How does climate change impact poverty and inequality?
Recovery from climate change is complex. Sustained long-term investments are needed in ‘soft’ aspects of development (community organisation & mental health). Climate change + non-climate drivers = ↑ probability of long-term chronic poverty.
What are the disproportionate impacts of climate hazards?
The broader climate agenda needs to consider how social structures intersect with climate hazards.
What are the long-lasting effects of climate change on poverty & inequality?
Examples of areas severely impacted by climate change include: Mali after drought 1982 – 1984, Hurricane Katrina 2005, Hurricane Mitch 1998, Hurricane Maria 2017.
How do climate change impacts and SDGs interact?
Complex interactions are impacting development. High inequality and poverty (Africa, Central Asia, Central America) + Climate change is increasing: water insecurity (SDG 6), food insecurity (SDG 2) (directly/crop failure or indirectly/food prices). Targeting poverty may negatively influence all other SDGs.
What are maladaptation responses to climate change?
Have unintended consequences. Result from not addressing the root cause of vulnerabilities. Adaptation strategies redistribute risks to already poor and marginalised communities in the Global South. Include inequitable policies, benefits and support.
What are adaptation responses with positive outcomes to climate change?
See Table: Climate change mitigation responses in source.
What are climate change responses that protect the poor and vulnerable?
Timely: weeks or months (not years). Targeted: focus on affected communities or groups. Sustainable: long-lasting results leading to self-sufficiency. Integrated: Multifaceted and involve the engagement of various actors (vulnerable communities, government agencies, NGOs, civil society, media).
What are the spatial hotspots of vulnerability & mortality?
3.3 billion people live in very high to highly vulnerable countries. 1.8 billion people live in low to very low vulnerable countries.
What is regional vulnerability to climate change?
Moderate changes in global mean temperature (i.e. ↑ 1.5°C) will result in substantial ↑ risks for > 3 billion people due to high vulnerability. These countries face multiple development challenges at once, often caused by issues from colonisation & marginalisation, including high debts.
What is loss and damage as a result of climate change?
Negative impacts of climate change, mostly incurred by vulnerable or marginalised communities. ‘Residual Impacts’ can remain for the rest of a person’s life. Includes economic and non-economic loss and damage. Important to consider both economic and non-economic loss and damage when designing adaptation strategies & programs.
How are livelihoods shifting due to climate change?
People are modifying livelihood activities, broadening livelihood strategies, completely changing livelihood activity. These changes can lead to social tipping points.
What are shared socio-economic pathway (SSP) scenarios?
Various development pathways (i.e., levels of economic growth, poverty, inequality, demographic change).
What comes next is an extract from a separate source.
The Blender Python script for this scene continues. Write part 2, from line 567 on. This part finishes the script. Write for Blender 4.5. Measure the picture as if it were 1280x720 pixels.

Utilised alongside emission scenarios (RCPs) in CMIP6 climate model used in IPCC AR6.
What are social tipping points?
Climate change has the potential to trigger major and sudden social transformations. There is no linear relationship between climate change and the social impacts they produce. Social tipping points can: push and aggravate economic, social, and political stressors; reduce the ability of people and systems to cope; overwhelm systems; lead to a cascade of disruptions (e.g. livelihood insecurity, migration, displacement, food insecurity, impoverishment, civil and political conflict, change of political regimes).
What is climate resilient development?
“Development that minimises the harm caused by climate change impacts, while maximising the many human development opportunities presented by a low emission, more resilient future.”
What is the relationship between sustainable development and the adaptation gap?
Even with low emissions, if poverty and inequality stay high, impacts remain high, and may overwhelm adaptation capacity.